On avait beaucoup évoqué, voici vingt ans, une France ”« Black-Blanc-Beur »”. L’expression n’était pas fausse, même si, à l’époque, on avait chargé l’engouement de la nation pour ses joueurs d’une dynamique civique et sociale qu’elle ne possédait d’évidence pas. Depuis, le creusement des inégalités et l’exacerbation des concurrences encouragés par un néolibéralisme destructeur de vies et de protections collectives, la montée en puissance du néofascisme lepéniste, le développement de toutes les formes de racisme, l’essor des fondamentalismes religieux, la récurrence du terrorisme islamiste auront continué leur œuvre désagrégatrice.

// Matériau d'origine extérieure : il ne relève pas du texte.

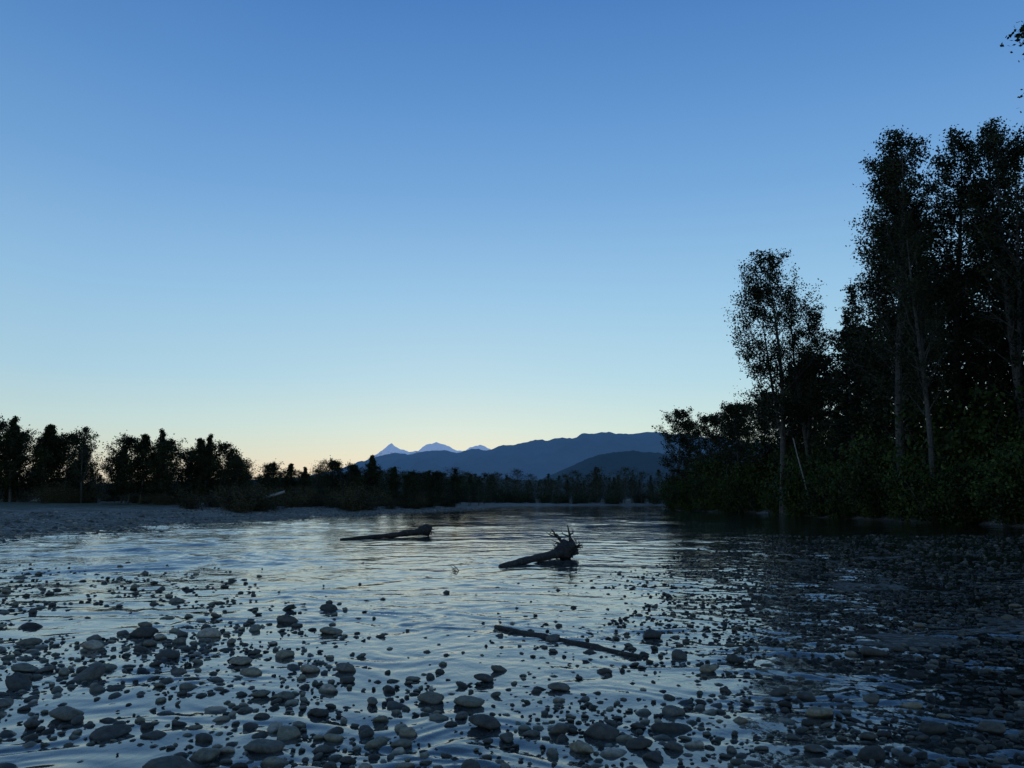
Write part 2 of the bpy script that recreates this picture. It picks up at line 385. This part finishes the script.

Bref, pas plus qu’il ne fera remonter durablement la popularité présidentielle dans l’opinion, ce 15 juillet d’exception n’est annonciateur, en lui-même, d’un nouvel élan du peuple français. Aussi enthousiasmantes fussent les images de ces foules célébrant un pays rassemblé par sa quête de solidarité, elles doivent donc être, simplement, considérées comme des rappels salutaires. Que le pire, le déchirement des nations par des détestations aussi recuites qu’entretenues par des aventuriers prospérant sur le malheur, peut parfaitement être conjuré. Et s’il se trouve, à présent, tant de voix, du côté des extrêmes droites européennes, pour dénier à nos footballeurs leur qualité de Français à part entière, c’est sans doute qu’ils auront fait vivre aux yeux du monde, sans peut-être s’en rendre compte, la modernité de l’idéal universaliste au cœur depuis toujours de notre modèle républicain.